Por Silvano Pascuzzo. En la primavera de 1916, Vladimir Ilich Ulianov, más conocido como Nikolai Lenin, terminaba en Zürich, Suiza, uno de sus trabajos literarios más relevantes y decisivos: Imperialismo, Etapa Superior del Capitalismo. Todas las revoluciones ocurridas en el Mundo, a partir de 1917, tendrían a éste folleto polémico y elocuente, como inspiración. El Marxismo, le debe, una porción considerable de sus éxitos.
Allí, el calvo y riguroso jefe de los bolcheviques rusos, argumentaba que la alianza entre el “Gran Capitalismo Industrial y el Sistema Financiero, estaba dando forma a un único e integrado Mercado Mundial”; lo que implicaba la hegemonía de clase de grupos privilegiados, sobre millones de seres oprimidos por la violencia y el afán desmedido de lucro. En una palabra: “Un Orden Internacional lleno de contradicciones dialécticas, asentado sobre el desarrollo tecnológico y flujos monetarios en permanente movimiento”.
Al mismo tiempo, visualizaba Lenin: “Los intereses convergentes de los sectores dominantes, tanto del centro capitalista, como de la periferia”. Una unión de todos los burgueses, fundada en intereses comunes; que requería una respuesta también concertada de los trabajadores: el Internacionalismo Proletario. La Revolución Mundial rompería – profetizaba el autor, de una manera un tanto optimista – esos pactos trasnacionales, terminando de una sola vez y para siempre, con el poder universal del Capitalismo.

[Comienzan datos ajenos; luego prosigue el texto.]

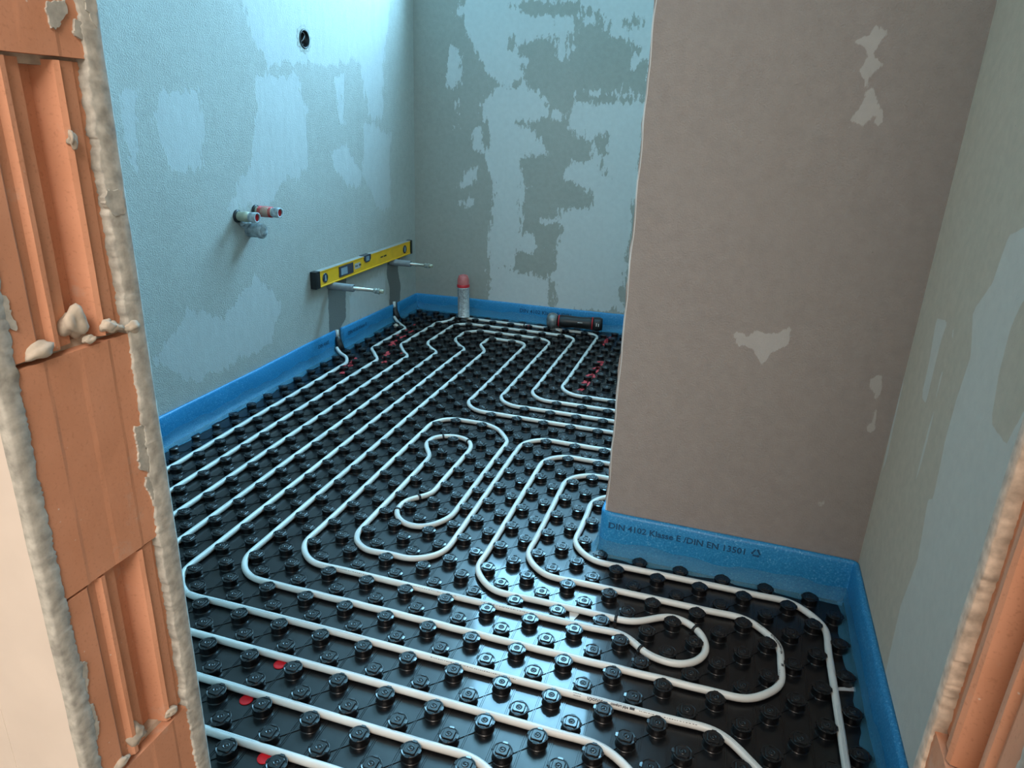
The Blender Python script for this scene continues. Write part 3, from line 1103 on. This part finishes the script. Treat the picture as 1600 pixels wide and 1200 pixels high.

Y en ese contexto, en apariencia tan lejano y abstracto, Vladimir Ilich ponía como ejemplo a la Argentina, zona rica en productos transables, encastrada a la perfección en el rompecabezas del Imperialismo europeo, específicamente, el británico. La joya más preciada de un caleidoscopio de países neocoloniales, con apariencia de estados autónomos y soberanos; gobernados por élites que veían sus intereses como simétricos y complementarios, a los de sus mandantes extranjeros. Administradoras prolijas, ostentosas y ausentistas, de granjas modelos, tal y cómo las describieran, en la mayoría de sus obras, Raúl Scalabrini Ortiz y Arturo Jauretche.
Hoy, con una burguesía corrupta, evasora e impune, la Argentina lucha por desarrollarse, atenazada por banqueros y burócratas a sueldo del sistema financiero internacional. Una tendencia de largo plazo, identificada a las puertas de su hora undécima, por un genio que, a casi cien años de su muerte, nos interpela con su pluma filosa y su espíritu riguroso y profundo. Motivo para reflexionar, en medio de la desolación de un planeta dominado por la apatía, el egoísmo y la carencia absoluta de causas trascendentes; en un Estado Nación dependiente y arrasado por la avaricia de unos pocos, en perjuicio de las grandes mayorías, hoy inermes y desorganizadas.